Smith noted that as a freshman, Doerr finished second in the nation in goat-tying. As a sophomore going into the finals, she had close to a full-second lead on the second-place cowgirl. She experienced an unfortunate break and messed up her tie on the goat and fell to 10th. Last year, she won the women’s all-around title for the Grand Canyon Region and finished third in the nation.

“She’s right there,” her coach said. “But she’s never won it. We’re hoping this is her year. She’s working hard. I think she’s more intense this year than she ever has been. She’s definitely putting in the work.”

Smith said all Donnelly did in her three years at Cochise was train, practice and go to class. She competed in four events, had five horses at the campus that she worked with daily, and was a 4.0 student each year.

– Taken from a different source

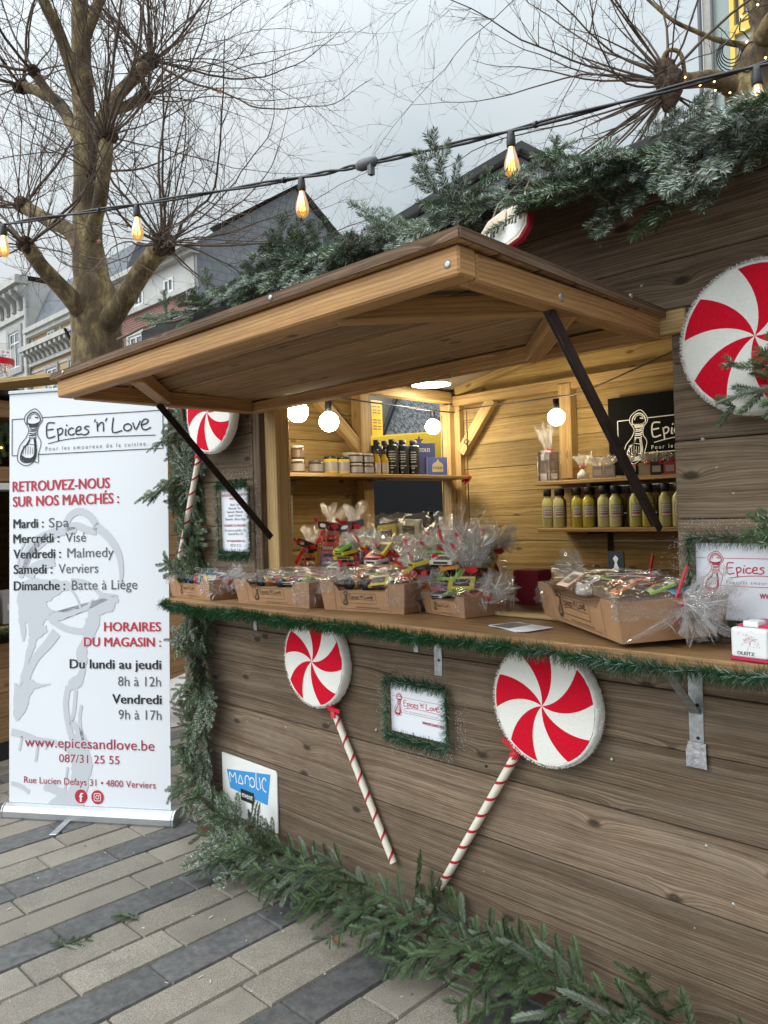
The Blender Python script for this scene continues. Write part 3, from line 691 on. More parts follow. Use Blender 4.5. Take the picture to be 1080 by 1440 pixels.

“To be a national champion, you have to be so dedicated,” Smith said. “I’m seeing that in Maddee, Catherine and Chenoa. It takes a lot of drive and commitment to be a national champion, and Jill had that.”

The men’s rodeo team has just two returners, Dawson Davis and Garrett Hershberger.

Hershberger placed 16th in the team roping last year at the CNFR where Cochise finished 47th out of 50 teams.

Garrett’s brother, Gavin, has joined the team along with Lucas Segovia of Bowie, who team and calf ropes.

After the fair, rodeo Cochise will head to Mesalands Community College in Tucumari, New Mexico, in early October for another rodeo before concluding the fall season later that month at New Mexico State University in Las Cruces.